Find your bearings, refocus your mind, and return to a place of objective and rational thinking by reflecting on the various questions below.

Stay focused on the situation and the business you are addressing and consciously let go of emotions that are making it difficult to think objectively.  

And remember that those with whom you're interacting are human too.  Be aware of their emotions and where they might be coming from, but don't allow them to cloud your decision-making.

Get your head straight by challenging your internal dialogue:

  • Is there evidence to support why you should feel the way that you feel?
  • Are you allowing past experiences to negatively impact your ability to objectively analyze the current situation?
  • Are you taking anything personally?
  • Are irrational fears distorting your perception of reality (fear of death, physical or material harm, alienation, dejection, etc.)?
  • Are you unnecessarily assuming the role of an innocent victim, helpless participant, or inadequate imposter and allowing that to distort how you're viewing and hearing everything?

Put things back into proper perspective by gathering the facts...

  • Are you employing empathy and exploring all perspectives through the eyes and experiences of others - taking into account their priorities, fears, and concerns?
  • Are you reading the situation correctly?

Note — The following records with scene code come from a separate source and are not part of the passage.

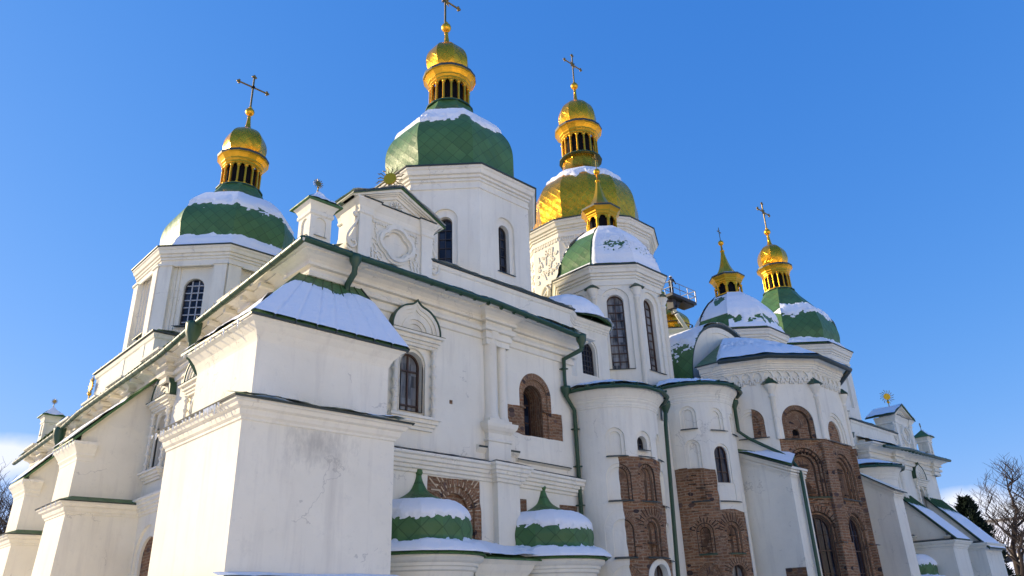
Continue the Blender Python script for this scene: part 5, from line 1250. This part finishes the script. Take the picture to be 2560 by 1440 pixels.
    if not spire:
        op = spline([(.78 * s, zt - .06), (.90 * s, zt + .12 * s), (1.0 * s, zt + .42 * s), (1.04 * s, zt + .74 * s), (1.0 * s, zt + 1.08 * s), (.87 * s, zt + 1.42 * s), (.65 * s, zt + 1.70 * s), (.40 * s, zt + 1.89 * s), (.22 * s, zt + 2.01 * s), (.15, zt + 2.2 * s), (.11, zt + 2.5 * s), (.085, zt + 2.85 * s)], 4)
        mb.lathe_poly(C, op, 12 if N == 12 else 8, -pi / 2, 0, 4)
        part('onion_dome', mb, GOLD, tw)
        zb_ = zt + 3.08 * s; cc = C(zb_); mb = MB(); mb.ball((*cc, zb_ + .1), .26 * (.75 + .25 * s)); mb.lathe(*cc, [(.085, zb_ - .4), (.11, zb_ - .28), (.07, zb_ - .2), (.07, zb_ - .1)], 10); mb.ball((*cc, zb_ + .40), .10)
        part('finial_ball', mb, GOLD2, tw)
        cross(C(zb_ + 1.5), zb_ + .40, cross_h, cross_w, tw, orn)
    else:
        op = spline([(.98, zt - .02), (.86, zt + .08), (.62, zt + .28), (.38, zt + .72), (.24, zt + 1.2), (.15, zt + 1.62), (.10, zt + 1.95)], 4)
        mb.lathe_poly(C, op, 8, -pi / 2, 0, 3); mb.lathe(*Cz, [(.10, zt + 1.95), (.15, zt + 1.97), (.15, zt + 2.03), (.07, zt + 2.05), (.06, zt + 2.5)], 10)
        part('spire', mb, GOLD2, tw)
        mb = MB(); mb.ball((*Cz, zt + 2.62), .19); part('finial_ball', mb, GOLD2, tw)
        mb = MB(); zb_ = zt + 2.75; mb.tube([(*Cz, zb_), (*Cz, zb_ + 1.05)], .025, 5); mb.tube([(Cz[0] - .25, Cz[1], zb_ + .72), (Cz[0] + .25, Cz[1], zb_ + .72)], .022, 5)
        for q in range(8): a = q * pi / 4 + .2; mb.tube([(Cz[0], Cz[1], zb_ + .72), (Cz[0] + .2 * cos(a), Cz[1], zb_ + .72 + .2 * sin(a))], .012, 4)
        part('cross', mb, BRASS, tw)
        def P(u, v): a = -pi / 2 + 2 * pi * u; r = lerp(1.0, .52, v); return (Cz[0] + r * cos(a), Cz[1] + r * sin(a), zt + .02 + .3 * v), (0, 0, 1)
        snow_shell(P, lambda u, v, p: .05 + .04 * fbm(p, 3) - .12 * v, 40, 6)
    return tw

GP = [(3.12, .14), (2.92, .62), (2.90, 1.15), (2.95, 1.75), (2.92, 2.3), (2.76, 2.85), (2.44, 3.40), (2.02, 3.92), (1.60, 4.38), (1.30, 4.78), (1.13, 5.12), (1.05, 5.36)]
def gsnow(front, left, amp=.32, lo=3.5, hi=4.6, skirt=.62, bare=()):
    def f(k, u, z, p):
        n = fbm(p, .9, 3.3) * .6 + .35 * fbm(p, 3.4, 1.0)
        sk = (skirt + .20 * n - z) * .55
        if k in bare: sk = min(sk, (.30 + .2 * n - z) * .5)
        if k in front: cap = min((z - lo) * .42 + amp * n, (hi - z) * .6 + .12 * n)
        elif k in left: cap = min((z - lo + .25) * .25, (hi - .25 - z) * .4) - .06 + .06 * n if left else -1
        else: cap = -1
        return max(min(sk, .20), min(cap, .14))
    return f
def s6(k, u, z, p):
    n = fbm(p, .9, 13.3) * .6 + .4 * fbm(p, 3.6, 1.0)
    sk = (.72 + .2 * n - z) * .55
    if k == -2: sk = min(sk, (.3 + .2 * n - z) * .5)
    cap = -1
    if k == -1: cap = min((z - 2.55) * .3 + .34 * n, (3.75 - z) * .5 + .2 * n, u * .8 + .1 * n)
    elif k == 0: cap = min((z - 2.75) * .32 + .3 * n, (3.6 - z) * .5 + .2 * n)
    elif k == 1: cap = min((z - 1.8) * .3, (2.9 - z) * .4) * .5
    elif k == -2: cap = min(.28 - abs(z - 2.9) * .9 - (1 - u) * 1.2, .1) + .12 * n
    return max(min(sk, .18), min(cap, .12))
BW = dict(bw=.03)
wD2 = dict(faces=(-1, 0), z=14.55, w=.60, h=2.25, d=.30, frame=(1.06, 2.62, .10), xs=[0], zs=[.2, .4, .58, .76], mats=[FRAMED, GLASS, FRAMED], bw=.03, sill=.18)
g2 = [(r, z) for r, z in GP]
tower('domed_tower', (9.35, 4.85), 19.05, 3.88, 3.46, 11.8, 8, [wD2], g2, 1.0, GREEN, gsnow((-1, 0, 1, 2, 3), (-2,), 0.38, 3.15, 4.35, .34, (-2, -1, 0)), -.42, orn=True)
wD6 = dict(wD2); wD6.update(z=13.9, blind=True, faces=(-1, 0), w=1.35, h=2.65, d=.16, frame=None)
tower('domed_tower', (MX - 9.0, 4.85), 18.1, 3.88, 3.46, 11.8, 8, [wD6], [(3.4, .14), (3.2, .5), (3.22, .9), (3.26, 1.35), (3.16, 2.0), (2.9, 2.75), (2.5, 3.35), (2.05, 3.95), (1.65, 4.5), (1.32, 4.95), (1.16, 5.25), (1.08, 5.4)], 1.0, GREEN, s6, .0, orn=True)
wD1 = dict(faces=(-2, -1, 0), z=14.55, w=.98, h=2.5, d=.42, panel=(1.02, 17.95), frame=(1.0, 2.56, .29), xs=[-.33, .33], zs=[.12, .27, .42, .57, .72, .87], mats=[FRAMED, GLASS, FRAMEW], bw=.045, sill=.15)
tower('domed_tower', (4.45, 17.9), 18.6, 4.32, 3.95, 11.8, 8, [wD1], [(r * 1.12, z) for r, z in GP], 1.07, GREEN, gsnow((-1, 0, 1), (), .34, 2.85, 4.4, 1.10, (-2,)), 0.0, pil='flat', orn=False)
# golden main dome on its ornate twelve-sided drum
G3 = [(3.75, .16), (3.52, .55), (3.44, 1.0), (3.50, 1.7), (3.52, 2.3), (3.42, 3.0), (3.12, 3.75), (2.62, 4.4), (2.05, 4.9), (1.62, 5.35), (1.36, 5.8), (1.24, 6.3), (1.20, 6.75)]
def s3(k, u, z, p):
    n = fbm(p, 1.1, 8) * .6
    sk = (.30 + .15 * n - z) * .5
    cap = min((z - 3.95) * .45 + .36 * n, (5.0 - z) * .7 + .1 * n)
    if k <= -4: cap = -1
    elif k == -3: cap -= .10
    return max(min(sk, .14), min(cap, .2))
wD3 = dict(faces=(-4, -3, -2, -1, 0, 1), z=17.0, w=.8, h=3.0, d=.3, frame=(1.25, 3.35, .12), xs=[0], zs=[.2, .4, .6, .8], mats=[FRAMEW, GLASSC, FRAMEW], bw=.04)
tower('domed_tower', (25.2, 9.95), 24.2, 4.62, 4.12, 13.0, 12, [wD3], G3, 1.28, GOLD, s3, 0.0, reliefs=True, orn=True, cross_h=2.6, corn_k=1.1, snow_sect=range(-5, 5))
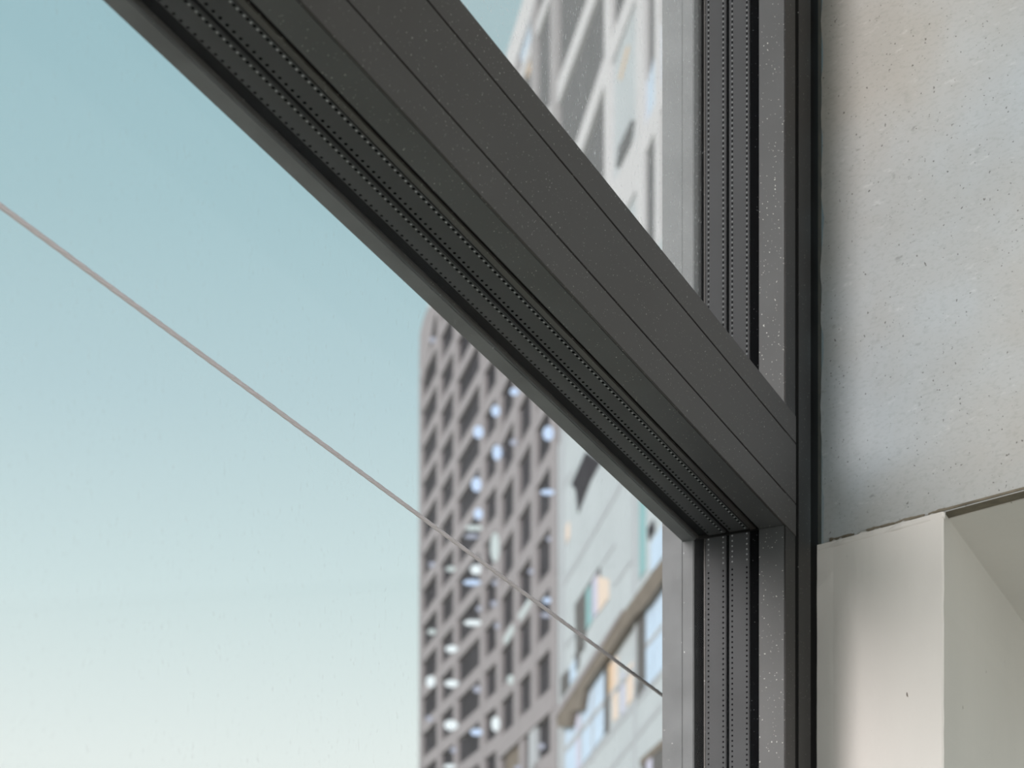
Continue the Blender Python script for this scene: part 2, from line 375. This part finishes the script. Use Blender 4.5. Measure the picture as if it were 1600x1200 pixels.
# seven-strand look: six wires wound around a core
A = wp(-2.9, 0.2, 0.6893); B = wp(0.42, 0.2, 0.6893)
nseg = 420; e1 = Vector((0, 0, 1)); e2 = N
for w in range(6):
    ring0 = None
    for i in range(nseg+1):
        f = i/nseg; ph = w*math.pi/3 + f*3.32/0.05*2*math.pi/1.0*0.5
        c = A.lerp(B, f) + (e1*math.cos(ph)+e2*math.sin(ph))*0.0011
        ring = [bm.verts.new(c + (e1*math.cos(q)+e2*math.sin(q))*0.0009) for q in (0, 1.571, 3.142, 4.712)]
        if ring0:
            for j in range(4): bm.faces.new((ring0[j], ring0[(j+1) % 4], ring[(j+1) % 4], ring[j]))
        ring0 = ring
sub('wire_rope', M['cable'], cb, bm, smooth=True)
bm = bmesh.new(); tube(bm, wp(0.30, 0.2, 0.6893), wp(0.42, 0.2, 0.6893), 0.004, 12); sub('end_fitting', M['cable'], cb, bm)
for s in (0.43, -2.9):
    bm = bmesh.new(); tube(bm, wp(s, 0.2, -1.3), wp(s, 0.2, 0.9), 0.015, 16); sub('post', M['frame'], cb, bm)
bm = bmesh.new(); wbox_bm(bm, -3.0, 0.6, 0.13, 0.32, -1.5, -1.3); sl = finish(bm, 'trim_1', M['cut']); tag(sl, 'concrete ledge outside the window', kind='structure')

# ------------------------------------------------------------------ street
bm = bmesh.new(); prism_bm(bm, [Vector((-500, 1.6+40, STREET-1)), Vector((500, 41, STREET-1)), Vector((500, 900, STREET-1)), Vector((-500, 900, STREET-1))],
                               [Vector((-500, -60, STREET)), Vector((500, -60, STREET)), Vector((500, 900, STREET)), Vector((-500, 900, STREET))])
st = finish(bm, 'ground', M['street']); tag(st, 'paved street far below the window', kind='structure')

# ------------------------------------------------------------------ facade plane shared by the two buildings
F = 3517.0
FD = Vector((-635.0, F, 0)).normalized()       # along the street front, away from the camera
FN = Vector((-FD.y, FD.x, 0))                  # out of the front, towards the street
F0 = Vector((0.019334*184.9, 184.9, 0))
def fp(x, y, off=0.0):                          # point of the street front (shifted outwards by off) seen at photo point x, y
    r = Vector(((x-800)/F, 1, (2110-y)/F)); k = (F0+FN*off).dot(FN)/r.dot(FN); return r*k
def fprism(bm, pts, o_front, o_back):
    P = [fp(x, y, o_front) for x, y in pts]
    prism_bm(bm, P, [p - FN*(o_front-o_back) for p in P])
def fpart(name, m, parent, pts, o_front, o_back):
    bm = bmesh.new(); fprism(bm, pts, o_front, o_back); return sub(name, m, parent, bm)
ROOF = 119.0
def col_z(x, off, z): p = fp(x, 1500, off); return Vector((p.x, p.y, z))
def fvert(name, m, parent, x0, x1, of, ob, z0, z1):
    bm = bmesh.new(); a, b = col_z(x0, of, 0), col_z(x1, of, 0); d = FN*(of-ob)
    q = [a, b, b-d, a-d]
    prism_bm(bm, [Vector((p.x, p.y, z0)) for p in q], [Vector((p.x, p.y, z1)) for p in q]); return sub(name, m, parent, bm)

tower = empty('office_tower', col_z(760, -6, STREET)); tag(tower, 'tall grey office tower with a lattice of slanting sills and fins, blurred behind the glass', 'building')
RC = 0.32
# body
fvert('tower_wall', M['dark'], tower, 657, 871, -RC, -30, STREET, ROOF-0.6)
fvert('tower_wall', M['dark'], tower, 871, 1120, -RC, -30, 73.8, ROOF-0.6)
# parapet cap and far corner
bm = bmesh.new()
def capz(of, ob, x0, x1, z0, z1):
    a, b = col_z(x0, of, 0), col_z(x1, of, 0); d = FN*(of-ob); q = [a, b, b-d, a-d]
    prism_bm(bm, [Vector((p.x, p.y, z0)) for p in q], [Vector((p.x, p.y, z1)) for p in q])
capz(0.05, -30, 668, 1120, ROOF-3.0, ROOF+0.4)
sub('parapet', M['white'], tower, bm)
fvert('corner_fin', M['fin'], tower, 654.5, 659.5, 0.0, -0.6, STREET, ROOF-4)
bm = bmesh.new()
fprism(bm, [(654.5, 575), (656, 520), (661, 500), (668, 482), (690, 462), (678, 500), (668, 560), (661, 600)], 0.06, -0.6)
sub('corner_cladding', M['fin'], tower, bm)
FX = [657, 685, 711, 752.5, 778.5, 805.5, 833, 864, 949, 1000, 1027, 1062]
FW = [5, 5.5, 6, 7, 7, 7, 7.5, 9.5, 10, 13, 9, 9]
for x, w in list(zip(FX, FW))[1:]:
    if x == 864:
        fvert('fin', M['fin'], tower, x-w/2, x+w/2+1, 0.05, -RC-0.05, STREET, ROOF-2.9)
    elif x > 864:   # the near bays only start above the glass-clad block
        fvert('fin', M['white'], tower, x-w/2, x+w/2, 0.05, -RC-0.05, 73.9, ROOF-2.9)
    elif x == 833 or x == 805.5:
        zl = fp(x, 1115 if x == 833 else 1150).z
        fvert('fin', M['fin'], tower, x-w/2, x+w/2, 0.05, -RC-0.05, zl, ROOF-2.9)
    else:
        fvert('fin', M['fin'], tower, x-w/2, x+w/2, 0.05, -RC-0.05, STREET, ROOF-2.9)
def bar(x0, x1, y0, y1, th, m=M['fin'], name='sill', front=0.0):
    h0 = th*(x0-165)/2; h1 = th*(x1-165)/2
    fpart(name, m, tower, [(x0, y0-h0), (x1, y1-h1), (x1, y1+h1), (x0, y0+h0)], front, -RC-0.03)
# far wing: sills between the first five fins
for k in range(-6, 10):
    yk = 711+66.6*k; s = 1.47+(774-yk)*0.00172
    for i in range(4):
        x0, x1 = FX[i], FX[i+1]
        y0 = yk+(754-x0)*s; y1 = yk+(754-x1)*s
        if min(y0, y1) < 330: continue
        bar(x0, x1, y0, y1, 0.037)
# near wing: wider storeys between fins five and eight
for k in range(-4, 6):
    yk = 798+96.3*k; s = 1.54-(yk-797)*0.0020
    for i in range(4, 7):
        x0, x1 = FX[i], FX[i+1]
        y0 = yk+(866-x0)*s; y1 = yk+(866-x1)*s
        big = abs(yk-1087) < 12
        if yk > 1100: 
            if i == 6: bar(x0, x1, y0, y1, 0.04)
            continue
        bar(x0, x1, y0, y1, 0.052 if big else 0.039, front=0.15 if big else 0.0)
# top storeys seen through the upper pane
for (x0, y0, x1, y1, th) in ((805.5, 320, 864, 165, .05), (864, 165, 949, -70, .05), (864, 350, 949, 95, .055), (949, 95, 1000, -45, .05), (864, 480, 949, 350, .08), (949, 345, 1000, 240, .10), (1000, 240, 1027, 172, .05), (1027, 172, 1062, 90, .04), (820, 100, 864, -30, .035), (790, 190, 820, 100, .035), (1000, 480, 1062, 350, .04)):
    bar(x0, x1, y0, y1, th, M['white'])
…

What are other ways of looking at it?
  • How would a neutral third party who wants the best for everyone involved view the situation?
  • What additional information is needed to thoroughly understand the situation? What questions should be asked or explored?
  • Are you making assumptions and filling in the blanks with potentially inaccurate information?
  • What's being said that you are not hearing (consciously or subconsciously)?
  • What are you NOT saying that needs to be said or NOT asking that needs to be asked? 

Pulling It All Together

The next time you're faced with a stress, anxiety, fear, frustration, anger, panic, or dread-inducing situation, pop a PBR to get your head straight and put the situation into proper perspective. Then, with a much more informed and confident state of mind, you can say, "Hold my beer. I've got this!" and really mean it!